There are checks and balances to ensure the startup ecosystem of Europe is receptive of innovation, and thirsty for founders to set up. Along with the drive for a digital single market comes a drive for Europe to be a seat of innovation, and a major startup hub going forward. A clear example of this push is the new special visas for tech talent in France which mirror those in place in the Netherlands currently. Besides this, the current tax incentives in the Netherlands, and fast track for startups could be cited as other pushes to boost a startup ecosystem rather than hamper it. It would appear to be contradictory towards this huge push and encouragement seen clearly in Europe’s manifesto is paradoxically met with a reform that would stifle this growth, which might make one question whether this is really the intention.
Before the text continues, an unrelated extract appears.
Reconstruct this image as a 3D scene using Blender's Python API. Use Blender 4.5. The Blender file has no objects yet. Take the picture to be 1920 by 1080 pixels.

It aims to liberalize tech and data mining from previous copyright rules. In brief, this would ensure that data and analytics companies are able to carry out data mining on things like publications or journals without having to be concerned about running into red tape, or being charged by website owners. This aims to regulate several aspects of the economy in a balanced manner, simultaneously ensuring that it is easier for tech companies and startups to use copyrighted content. This could open up a wide range of possibilities previously unattainable to tech startups.

The verdict still lies out there in the wilderness of the world wide web perhaps. It is subject to speculation and the degree one finds the changes beneficial or detrimental to their personal spheres of being. What is clear however is that whilst doomsday profits and hardliners rouse interest by the speculations of the collapse of the internet as a whole in Europe, this is often far from the case. It is however of quintessential importance that with any change to tide a ship must plot for new conditions based on which it will navigate for the most effective course. In the same manner, a wealth of information regarding the policy will enable those plotting the futures of their ideas or investments to more accurately plot their own course to success. The memes survived, and the startups chart new territory perhaps.